start Given material

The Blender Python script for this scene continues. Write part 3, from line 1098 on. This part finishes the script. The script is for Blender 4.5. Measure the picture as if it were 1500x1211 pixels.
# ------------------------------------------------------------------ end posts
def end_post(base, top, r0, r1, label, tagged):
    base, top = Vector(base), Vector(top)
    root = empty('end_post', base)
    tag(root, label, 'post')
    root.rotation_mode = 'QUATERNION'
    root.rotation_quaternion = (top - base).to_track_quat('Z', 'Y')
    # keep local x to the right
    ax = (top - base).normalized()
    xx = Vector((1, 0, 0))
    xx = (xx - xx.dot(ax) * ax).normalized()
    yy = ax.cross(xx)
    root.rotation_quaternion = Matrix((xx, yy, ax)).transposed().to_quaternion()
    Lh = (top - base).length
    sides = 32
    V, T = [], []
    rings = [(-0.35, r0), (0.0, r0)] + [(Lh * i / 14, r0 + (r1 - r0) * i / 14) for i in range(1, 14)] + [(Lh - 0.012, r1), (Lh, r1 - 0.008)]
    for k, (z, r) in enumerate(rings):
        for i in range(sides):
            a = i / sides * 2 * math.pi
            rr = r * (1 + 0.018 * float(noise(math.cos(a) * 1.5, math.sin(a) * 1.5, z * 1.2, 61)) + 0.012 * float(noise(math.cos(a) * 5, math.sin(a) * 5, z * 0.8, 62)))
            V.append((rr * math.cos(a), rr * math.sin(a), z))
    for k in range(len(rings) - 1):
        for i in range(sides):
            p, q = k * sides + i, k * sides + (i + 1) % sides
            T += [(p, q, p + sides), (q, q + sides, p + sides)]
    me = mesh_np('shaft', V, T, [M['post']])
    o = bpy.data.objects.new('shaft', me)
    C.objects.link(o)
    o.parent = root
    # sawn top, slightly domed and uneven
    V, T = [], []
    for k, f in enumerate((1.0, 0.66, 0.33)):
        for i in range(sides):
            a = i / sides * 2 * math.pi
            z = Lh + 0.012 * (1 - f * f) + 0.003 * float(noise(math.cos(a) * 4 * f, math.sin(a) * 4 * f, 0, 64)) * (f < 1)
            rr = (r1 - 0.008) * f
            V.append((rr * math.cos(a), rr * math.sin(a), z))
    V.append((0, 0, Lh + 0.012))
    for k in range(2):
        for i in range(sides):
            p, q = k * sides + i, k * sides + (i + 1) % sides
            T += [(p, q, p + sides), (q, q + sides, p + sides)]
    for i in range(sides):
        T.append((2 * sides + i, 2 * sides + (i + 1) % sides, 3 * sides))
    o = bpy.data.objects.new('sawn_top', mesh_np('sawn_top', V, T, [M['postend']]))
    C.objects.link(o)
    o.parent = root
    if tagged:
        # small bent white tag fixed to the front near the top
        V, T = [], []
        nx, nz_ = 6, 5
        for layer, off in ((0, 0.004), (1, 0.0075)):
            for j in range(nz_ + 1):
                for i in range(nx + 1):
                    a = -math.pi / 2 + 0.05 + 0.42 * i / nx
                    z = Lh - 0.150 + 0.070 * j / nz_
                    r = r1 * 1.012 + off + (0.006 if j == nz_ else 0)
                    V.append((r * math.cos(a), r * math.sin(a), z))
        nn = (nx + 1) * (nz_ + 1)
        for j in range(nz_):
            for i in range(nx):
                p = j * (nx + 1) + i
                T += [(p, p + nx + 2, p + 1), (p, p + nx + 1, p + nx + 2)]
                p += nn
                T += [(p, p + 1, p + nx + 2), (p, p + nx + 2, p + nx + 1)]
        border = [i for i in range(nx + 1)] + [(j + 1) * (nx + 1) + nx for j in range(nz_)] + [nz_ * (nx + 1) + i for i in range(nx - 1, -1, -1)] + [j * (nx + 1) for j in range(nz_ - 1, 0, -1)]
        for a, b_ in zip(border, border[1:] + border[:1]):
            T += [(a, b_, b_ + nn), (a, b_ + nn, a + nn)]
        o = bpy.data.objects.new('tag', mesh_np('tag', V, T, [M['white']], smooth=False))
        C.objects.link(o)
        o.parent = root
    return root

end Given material

## What you should do
Take the data above and return it exactly.

## Exercise solution
The Blender Python script for this scene continues. Write part 3, from line 1098 on. This part finishes the script. The script is for Blender 4.5. Measure the picture as if it were 1500x1211 pixels.
# ------------------------------------------------------------------ end posts
def end_post(base, top, r0, r1, label, tagged):
    base, top = Vector(base), Vector(top)
    root = empty('end_post', base)
    tag(root, label, 'post')
    root.rotation_mode = 'QUATERNION'
    root.rotation_quaternion = (top - base).to_track_quat('Z', 'Y')
    # keep local x to the right
    ax = (top - base).normalized()
    xx = Vector((1, 0, 0))
    xx = (xx - xx.dot(ax) * ax).normalized()
    yy = ax.cross(xx)
    root.rotation_quaternion = Matrix((xx, yy, ax)).transposed().to_quaternion()
    Lh = (top - base).length
    sides = 32
    V, T = [], []
    rings = [(-0.35, r0), (0.0, r0)] + [(Lh * i / 14, r0 + (r1 - r0) * i / 14) for i in range(1, 14)] + [(Lh - 0.012, r1), (Lh, r1 - 0.008)]
    for k, (z, r) in enumerate(rings):
        for i in range(sides):
            a = i / sides * 2 * math.pi
            rr = r * (1 + 0.018 * float(noise(math.cos(a) * 1.5, math.sin(a) * 1.5, z * 1.2, 61)) + 0.012 * float(noise(math.cos(a) * 5, math.sin(a) * 5, z * 0.8, 62)))
            V.append((rr * math.cos(a), rr * math.sin(a), z))
    for k in range(len(rings) - 1):
        for i in range(sides):
            p, q = k * sides + i, k * sides + (i + 1) % sides
            T += [(p, q, p + sides), (q, q + sides, p + sides)]
    me = mesh_np('shaft', V, T, [M['post']])
    o = bpy.data.objects.new('shaft', me)
    C.objects.link(o)
    o.parent = root
    # sawn top, slightly domed and uneven
    V, T = [], []
    for k, f in enumerate((1.0, 0.66, 0.33)):
        for i in range(sides):
            a = i / sides * 2 * math.pi
            z = Lh + 0.012 * (1 - f * f) + 0.003 * float(noise(math.cos(a) * 4 * f, math.sin(a) * 4 * f, 0, 64)) * (f < 1)
            rr = (r1 - 0.008) * f
            V.append((rr * math.cos(a), rr * math.sin(a), z))
    V.append((0, 0, Lh + 0.012))
    for k in range(2):
        for i in range(sides):
            p, q = k * sides + i, k * sides + (i + 1) % sides
            T += [(p, q, p + sides), (q, q + sides, p + sides)]
    for i in range(sides):
        T.append((2 * sides + i, 2 * sides + (i + 1) % sides, 3 * sides))
    o = bpy.data.objects.new('sawn_top', mesh_np('sawn_top', V, T, [M['postend']]))
    C.objects.link(o)
    o.parent = root
    if tagged:
        # small bent white tag fixed to the front near the top
        V, T = [], []
        nx, nz_ = 6, 5
        for layer, off in ((0, 0.004), (1, 0.0075)):
            for j in range(nz_ + 1):
                for i in range(nx + 1):
                    a = -math.pi / 2 + 0.05 + 0.42 * i / nx
                    z = Lh - 0.150 + 0.070 * j / nz_
                    r = r1 * 1.012 + off + (0.006 if j == nz_ else 0)
                    V.append((r * math.cos(a), r * math.sin(a), z))
        nn = (nx + 1) * (nz_ + 1)
        for j in range(nz_):
            for i in range(nx):
                p = j * (nx + 1) + i
                T += [(p, p + nx + 2, p + 1), (p, p + nx + 1, p + nx + 2)]
                p += nn
                T += [(p, p + 1, p + nx + 2), (p, p + nx + 2, p + nx + 1)]
        border = [i for i in range(nx + 1)] + [(j + 1) * (nx + 1) + nx for j in range(nz_)] + [nz_ * (nx + 1) + i for i in range(nx - 1, -1, -1)] + [j * (nx + 1) for j in range(nz_ - 1, 0, -1)]
        for a, b_ in zip(border, border[1:] + border[:1]):
            T += [(a, b_, b_ + nn), (a, b_ + nn, a + nn)]
        o = bpy.data.objects.new('tag', mesh_np('tag', V, T, [M['white']], smooth=False))
        C.objects.link(o)
        o.parent = root
    return root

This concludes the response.